- _SET EXERCISE_:
Pick out the lines below that include the string "from".

- _Items listed in a dataset_:
........
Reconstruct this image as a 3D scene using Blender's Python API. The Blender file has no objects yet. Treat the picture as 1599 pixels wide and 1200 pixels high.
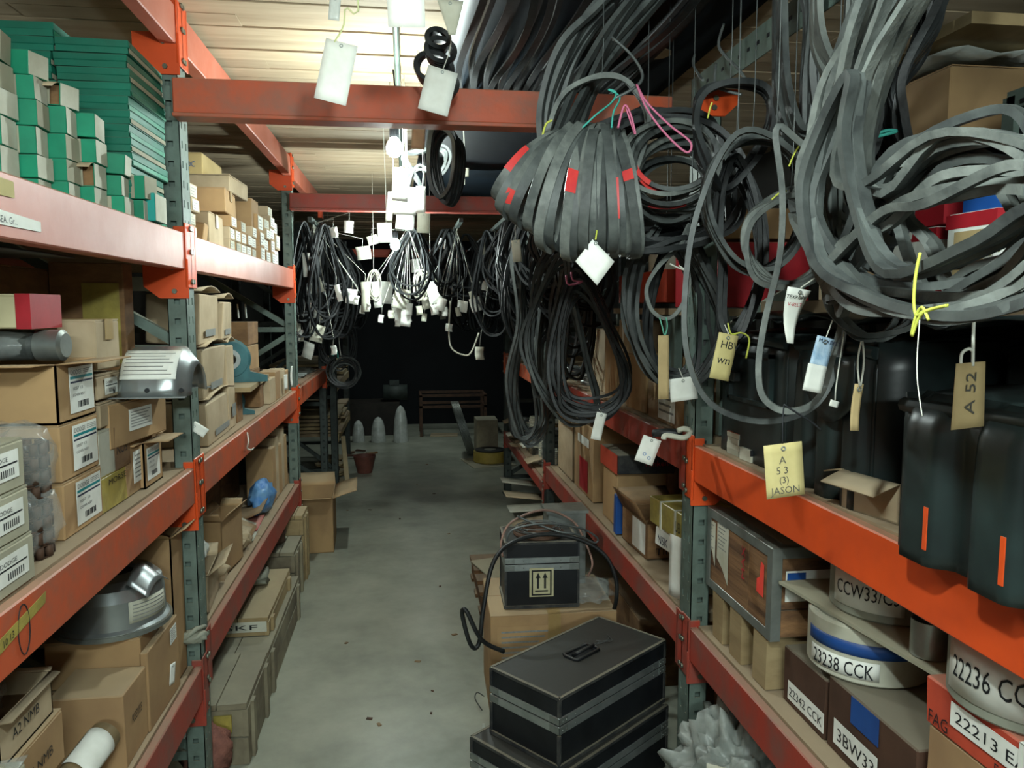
import bpy, bmesh, math, random
from mathutils import Vector, Matrix, noise
PI = math.pi
C = bpy.context.scene.collection
SC = bpy.context.scene
random.seed(7)
RN = random.Random(11)
def col(h):
    h = h.lstrip('#'); o = []
    for i in (0, 2, 4):
        v = int(h[i:i+2], 16)/255
        o.append(v/12.92 if v <= .04045 else ((v+.055)/1.055)**2.4)
    return (o[0], o[1], o[2], 1)

# ------------------------------------------------------------------ camera, world, exposure, lamps
CAM_H = 1.6
YAW, PITCH = math.radians(7.815), math.radians(5.663)
FPX = 1200.0
cd = bpy.data.cameras.new('camera'); cam = bpy.data.objects.new('camera', cd); C.objects.link(cam)
cam.location = (0, 0, CAM_H)
cam.rotation_euler = (PI/2-PITCH, 0, -YAW)
cd.sensor_width = 36; cd.lens = 36*FPX/1599; cd.clip_start = .02; cd.clip_end = 60
SC.camera = cam
SC.view_settings.view_transform = 'Standard'; SC.view_settings.look = 'None'
SC.view_settings.gamma = 1; SC.view_settings.use_curve_mapping = False
SC.view_settings.exposure = 0.6
w = bpy.data.worlds.new('world'); SC.world = w; w.use_nodes = True
w.node_tree.nodes['Background'].inputs[0].default_value = (.62, .75, .66, 1)
w.node_tree.nodes['Background'].inputs[1].default_value = 0.16
LAMPCOL = (.86, 1.0, .96)
def area(name, loc, rot, size, power):
    l = bpy.data.lights.new(name, 'AREA'); l.energy = power; l.color = LAMPCOL; l.shape = 'RECTANGLE'
    l.size, l.size_y = size
    o = bpy.data.objects.new(name, l); C.objects.link(o); o.location = loc; o.rotation_euler = rot
# the aisle goes on behind the camera with its own strip lamps under the deck
area('strip_lamp_behind', (.1, -.35, 2.42), (math.radians(14), 0, 0), (.12, .9), 20)
area('strip_lamp_far_behind', (.0, -2.4, 2.2), (math.radians(62), 0, 0), (1.2, .12), 42)
area('far_end_fill_light', (.1, 8.9, 2.46), (0, 0, 0), (.12, 1.0), 9)  # added light, no lamp visible there; brightens the far aisle floor
BULB_POWER = [720, 750, 780]      # emission of the three hanging bulbs (built below)

# ------------------------------------------------------------------ measuring helpers (photo pixel on a known plane -> metres)
_s, _c = math.sin, math.cos
_F = Vector((_s(YAW)*_c(PITCH), _c(YAW)*_c(PITCH), -_s(PITCH)))
_R = Vector((_c(YAW), -_s(YAW), 0)); _U = Vector((_s(YAW)*_s(PITCH), _c(YAW)*_s(PITCH), _c(PITCH)))
def at(px, py, X=None, Y=None, Z=None):
    r = _F + _R*((px-799.5)/FPX) + _U*((600-py)/FPX)
    t = X/r.x if X is not None else (Y/r.y if Y is not None else (Z-CAM_H)/r.z)
    return Vector((r.x*t, r.y*t, CAM_H+r.z*t))

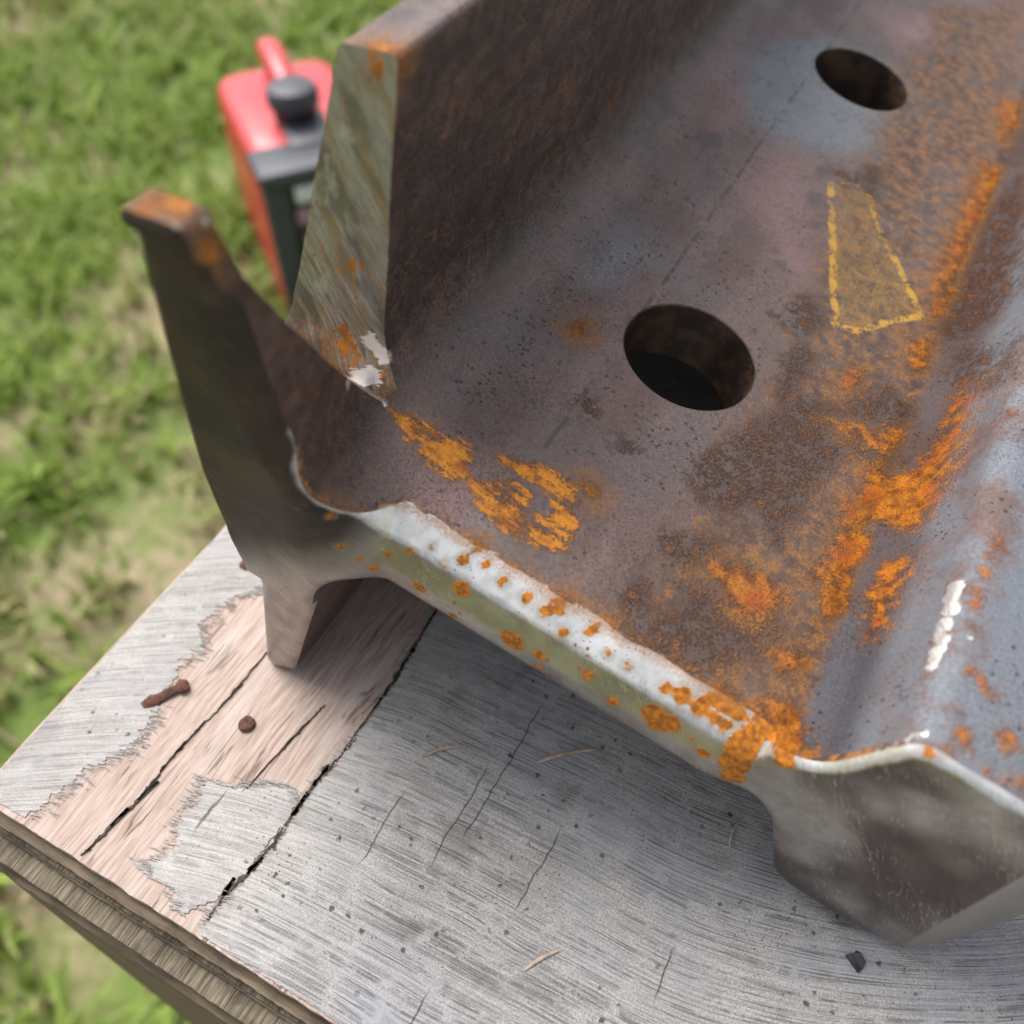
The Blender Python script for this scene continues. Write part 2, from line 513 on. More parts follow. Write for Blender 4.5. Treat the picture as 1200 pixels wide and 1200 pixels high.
........
- _EXERCISE OUTPUT_:
from mathutils import Vector, Matrix, noise
The Blender Python script for this scene continues. Write part 2, from line 513 on. More parts follow. Write for Blender 4.5. Treat the picture as 1200 pixels wide and 1200 pixels high.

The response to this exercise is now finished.